## start

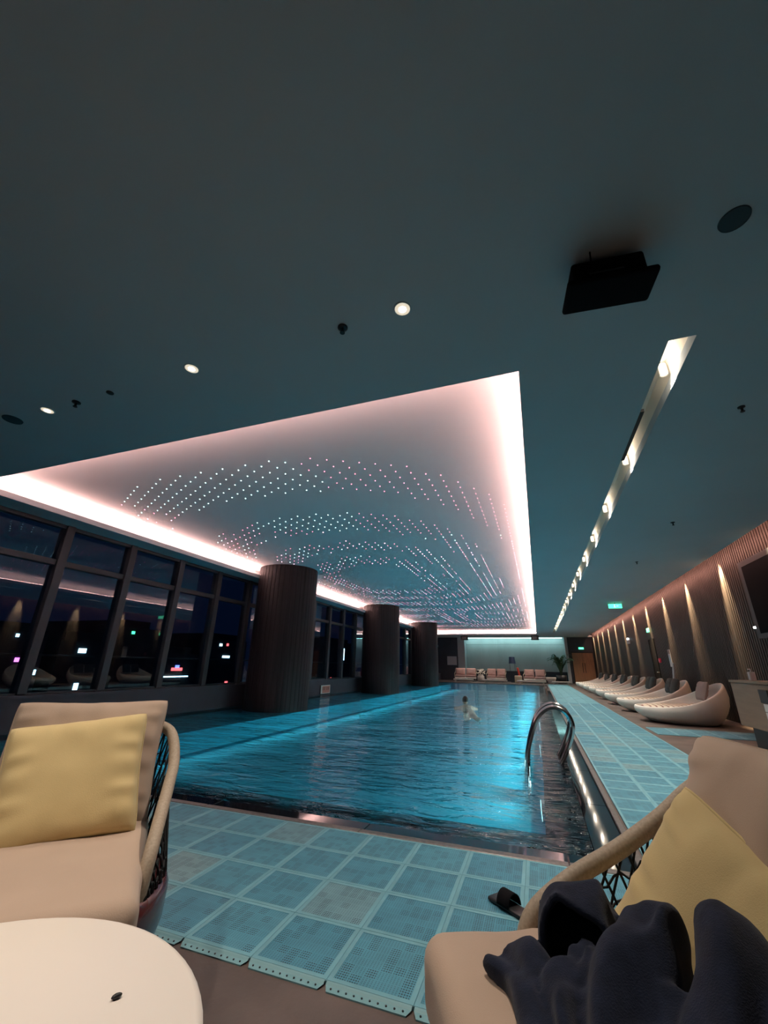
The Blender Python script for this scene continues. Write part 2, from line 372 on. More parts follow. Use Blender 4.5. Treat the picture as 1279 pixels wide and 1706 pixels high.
# underwater lamps
NTH = ['first', 'second', 'third', 'fourth', 'fifth', 'sixth', 'seventh', 'eighth', 'ninth', 'tenth', 'eleventh', 'twelfth', 'thirteenth', 'fourteenth', 'fifteenth', 'sixteenth', 'seventeenth']
for i, (px, py, ax) in enumerate([(BX1-0.02, 4.9+3.2*k, (-1, 0)) for k in range(8)]+[(-1.2-1.5*k, BY0_+0.02, (0, 1)) for k in range(3)]):
    t = empty('underwater_lamp', (px, py, -0.27), math.atan2(ax[1], ax[0]), ('round underwater lamp in the pool wall under the deck, %s from the ladder end' % NTH[i]) if ax[0] else ('round underwater lamp in the near pool wall, %s from the ladder side' % NTH[i-8]), 'lamp', 'underwater pool lamps')
    MB().tube([(-0.015, 0, 0), (0.02, 0, 0)], 0.10, 16).build('lamp_ring', M_STEEL, t)
    MB().tube([(0.0, 0, 0), (0.025, 0, 0)], 0.085, 16).build('lens', E_POOL, t)

UW = (0.64, 0.97, 0.98)
for (ya, yb_, q) in ((BY0_+0.2, 5.2, 0.012), (5.2, 7.5, 0.04), (7.5, 11.0, 0.11), (11.0, BY1_-0.2, 0.80)):
    lamp('underwater_strip', 'AREA', (BX1-0.03, (ya+yb_)/2, -0.26), P_POOL*q, UW, (-1, 0, -0.22), shape='RECTANGLE', size=yb_-ya, size_y=0.12, spread=1.0)
    lamp('underwater_strip', 'AREA', (-5.70, (ya+yb_)/2, -0.28), P_POOL*q*0.4, UW, (1, 0, -0.22), shape='RECTANGLE', size=yb_-ya, size_y=0.12, spread=1.0)
lamp('underwater_strip', 'AREA', (-2.9, BY0_+0.03, -0.26), P_POOL*0.035, UW, (0, 1, -0.30), shape='RECTANGLE', size=5.2, size_y=0.12, spread=0.6)

# walls
struct(MB().box(WX-0.3, RX+0.2, BY-0.2, BY, 0, H).build('wall_back', M_WALLBACK))
wl = MB().box(WX-0.2, POOLX0-0.0, BY, FY, -0.3, 0.42).box(WX-0.22, POOLX0+0.03, BY, FY, 0.42, 0.47)
struct(wl.build('wall_left', M_WALLD))
# right wall: ribbed dark timber, one rib every 9 cm, interrupted by a dark doorway
wr = MB(); yy = BY
prof = []
while yy < FY:
    prof += [(RX, yy), (RX, yy+0.030), (RX-0.012, yy+0.034), (RX-0.012, yy+0.086)]; yy += 0.09
for k in range(len(prof)-1):
    (xa, ya), (xb, yb) = prof[k], prof[k+1]
    wr.add([(xa, ya, 0), (xb, yb, 0), (xb, yb, H+0.35), (xa, ya, H+0.35)], [(0, 3, 2, 1)])
wr.box(RX+0.005, RX+0.2, BY, FY, 0, H+0.4)
struct(wr.build('wall_right', M_WOOD))
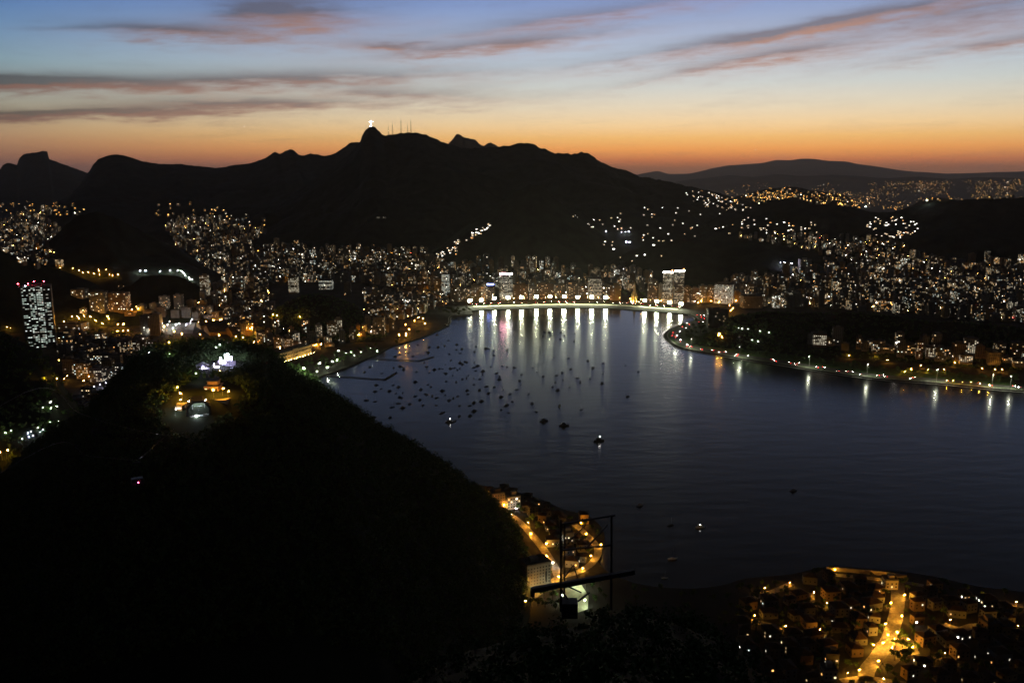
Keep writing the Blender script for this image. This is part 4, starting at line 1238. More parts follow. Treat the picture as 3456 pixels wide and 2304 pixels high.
for lab, pts in SLOPES:
    A = np.array(pts)
    G, ok = hit(A[:, 0], A[:, 1], 1500, 9000)
    for k in range(len(G)):
        if not ok[k]: continue
        x, y, z = G[k]
        t = thing('hillside_house', lab, 'house', (x, y, z), math.atan2(y, x) - math.pi / 2 + R.uniform(-0.5, 0.5), lab.replace('lit house', 'lit houses'))
        t.scale = (1, 1, R.uniform(0.8, 1.5))
        put('wall', R.choice(HW), t); put('window', R.choices(HWIN, (5, 4, 1.2, 1.5, 4))[0], t)
# farther lights than anyone could count: the northern suburbs and the far valley
far_w, far_l = MB(), MB()
def far_block(x, y, z, bright):
    w = R.uniform(10, 22); h = R.uniform(6, 22); rz = math.atan2(y, x) - math.pi / 2 + R.uniform(-0.6, 0.6)
    far_w.box(x, y, z - 4, w, w * 0.7, h + 4, rz, mi=0, bottom=False)
    ca, sa = math.cos(rz), math.sin(rz)
    for q in range(R.choice((1, 1, 1, 2))):
        u = R.uniform(-w * 0.4, w * 0.4); zc = z + R.uniform(1.5, max(h - 1, 2)); s = R.uniform(1.0, 2.0) * bright
        P = [(u - s, -w * 0.35 - 0.2, zc - s * 0.5), (u + s, -w * 0.35 - 0.2, zc - s * 0.5), (u + s, -w * 0.35 - 0.2, zc + s * 0.5), (u - s, -w * 0.35 - 0.2, zc + s * 0.5)]
        far_l.quad(*[(x + a * ca - b * sa, y + a * sa + b * ca, c) for a, b, c in P], mi=R.choices(range(5), (1.5, 8, 0.5, 6, 5))[0])
for (P, n, br, zmx) in (([(2440, 640), (2560, 618), (2700, 614), (2860, 616), (3050, 612), (3456, 606), (3456, 670), (3200, 676), (3010, 712), (2870, 700), (2600, 672), (2480, 690)], 2300, 1.2, 330),
                       ([(2480, 655), (2620, 640), (2700, 660), (2560, 690)], 120, 1.1, 300), ([(0, 685), (80, 680), (210, 688), (300, 700), (250, 735), (120, 725), (0, 730)], 70, 1.0, 500),
                       ([(500, 690), (700, 690), (900, 745), (870, 800), (640, 790), (560, 760)], 60, 1.0, 400), ([(560, 850), (900, 790), (1300, 835), (1480, 900), (1400, 960), (900, 950), (600, 900)], 160, 0.9, 60)):
    A = np.array(scatter(P, n))
    G, ok = hit(A[:, 0], A[:, 1], 2000, 42000, 300)
    # lights gather in quarters with dark gaps between
    dens_ = fbm(A[:, 0], A[:, 1] * 3.0, 90, 3) + 0.5 * fbm(A[:, 0] + 500, A[:, 1] * 2.0, 28, 2)
    for k in range(len(G)):
        if ok[k] and G[k][2] < zmx and (n < 1000 or dens_[k] > R.uniform(-0.35, 0.35)):
            far_block(*G[k], br * (0.7 if R.random() < 0.6 else 1.15))
FARL = [emat('far_light_%s' % n, c, s, False) for n, c, s in (('white', (1.0, 0.86, 0.6), 8), ('amber', (1.0, 0.52, 0.12), 14), ('glare', (1.0, 0.93, 0.8), 40), ('orange', (1.0, 0.42, 0.07), 12), ('dim', (1.0, 0.62, 0.25), 5))]
o = far_w.build('suburb_blocks', TONES[4][1]); tag(o, 'countless low buildings of the far suburbs and valley ends', 'buildings', None, 'stuff')
w2 = far_l.build('windows', FARL, o); w2['kind'] = 'stuff'
# ------------------------------------------------------------------ trees
M_LEAF = mat('leaves', (0.055, 0.095, 0.030), 0.9, 0.45, 0.5)
M_BARK = mat('bark', (0.07, 0.055, 0.04), 0.95, 0.3, 2.0)
trs = np.random.RandomState(21)
TREE = []
for k in range(5):
    hgt = (9, 11, 8, 13, 10)[k]; rw = (4.2, 5.0, 4.6, 5.2, 3.4)[k]
    c = []
    for i in range(13):
        a = trs.rand() * 6.28; q = trs.rand() ** 0.6 * rw * 0.72
        c.append((q * math.cos(a), q * math.sin(a), hgt * (0.52 + 0.36 * trs.rand() * (1 - 0.5 * q / rw))))
    C = np.array(c)
    quads = leaf_quads(C, 20, np.array([(rw * 0.36, rw * 0.36, rw * 0.28)] * 13) * (0.7 + 0.6 * trs.rand(13, 1)), 0.85, trs, 0.35)
    crown = quads_mesh('crown', quads, M_LEAF)
    m = MB(); m.bar((0, 0, -0.6), (0.2, 0, hgt * 0.5), 0.34, 0.2, 7)
    for q in C[:4]:
        m.bar((0.2, 0, hgt * 0.45), tuple(q), 0.16, 0.05, 5)
    TREE.append((m.mesh('trunk', M_BARK), crown))
def tree(loc, label, group, s=1.0, name='tree', kind=None):
    t = thing(name, label, 'tree', loc, R.uniform(0, 6.28), group)
    t.scale = (s * R.uniform(0.9, 1.15), s * R.uniform(0.9, 1.15), s * R.uniform(0.85, 1.15))
    a, b = TREE[kind if kind is not None else R.randrange(5)]
    put('trunk', a, t); put('crown', b, t)
    return t
NT_ = 0
def grove(P, n, label, group, gap=5.0, s=(0.9, 1.4)):
    k = 0
    for (px, py) in scatter(P, n * 12):
        g = at_z(px, py, LANDZ)
        if k >= n or not on_land(g.x, g.y) or not free(g.x, g.y, gap):
            continue
        claim(g.x, g.y, gap); k += 1
        tree((g.x, g.y, 2.7), label, group, R.uniform(*s))
for (q, a) in along(inland(bl, 84), 26, 6):
    if R.random() < 0.85:
        tree((q.x + R.uniform(-5, 5), q.y + R.uniform(-5, 5), 3.0), 'rounded tree in the lit row behind the beach', 'trees behind the beach', R.uniform(0.7, 1.1))
for (q, a) in along(inland(shore_r, 60), 30, 4):
    if to_px((q.x, q.y, 3))[0] < 3480:
        for dd in (0, 22):
            p = (q.x + R.uniform(-10, 10) + dd * 0.3, q.y + R.uniform(-10, 10) + dd)
            if free(p[0], p[1], 4):
                claim(p[0], p[1], 4)
                tree((p[0], p[1], 2.8), 'leafy tree in the park strip beside the shore road', 'trees along the shore road', R.uniform(0.9, 1.5))
grove([(2300, 1085), (2400, 1075), (2480, 1110), (2560, 1170), (2480, 1190), (2380, 1170), (2300, 1140)], 34, 'dark full tree on the point inside the bend of the road', 'trees on the point', 6, (1.1, 1.7))
grove([(1560, 1048), (1590, 1046), (1592, 1060), (1550, 1066), (1500, 1062), (1480, 1050)], 22, 'bushy dark tree on the wooded point ending the beach', 'trees at the marina end of the beach', 5, (1.0, 1.5))
grove([(1000, 1225), (1100, 1200), (1200, 1185), (1290, 1165), (1420, 1120), (1440, 1126), (1300, 1180), (1180, 1228), (1040, 1262)], 40, 'green-lit tree in the marina park', 'trees of the marina park', 5, (0.9, 1.4))
grove([(2080, 985), (2110, 975), (2180, 980), (2190, 1005), (2090, 1010)], 16, 'tree beside the church', 'trees round the church', 5, (1.0, 1.5))
grove([(240, 1125), (330, 1120), (470, 1130), (560, 1140), (480, 1160), (330, 1150)], 24, 'dark tree below the three towers', 'trees below the three towers', 6, (1.0, 1.6))

# ------------------------------------------------------------------ piers
M_DECK = mat('pier_deck', (0.035, 0.034, 0.033), 0.9, 0.3, 0.5)
def pier(pts, label):
    L = [at_z(px, py, 1.2) for px, py in pts]
    t = thing('pier', label, 'pier', (L[0].x, L[0].y, 0))
    o0 = Vector((L[0].x, L[0].y, 0))
    for i, (a, b) in enumerate(zip(L, L[1:])):
        a, b = a - o0, b - o0
        v = b - a; c = (a + b) / 2
        m = MB(); m.box(c.x, c.y, 0.9 + 0.03 * i, v.length + 3, 4.6, 0.55, math.atan2(v.y, v.x)); m.build('deck', M_DECK, t)
        for (q, _) in along([a, b], 13, 3):
            m = MB(); m.bar((q.x, q.y, -1.5), (q.x, q.y, 2.4), 0.35, n=6); m.build('pile', M_DECK, t)
pier([(1235, 1209), (1412, 1217), (1464, 1203)], 'dark bent pier nearer the beach among moored boats')
pier([(1090, 1265), (1298, 1280), (1338, 1256)], 'dark bent pier nearer the big hill')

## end

WHAT YOU NEED TO DO: Work out the count of lines containing the word "script", then write only that count.

SOLUTION: 2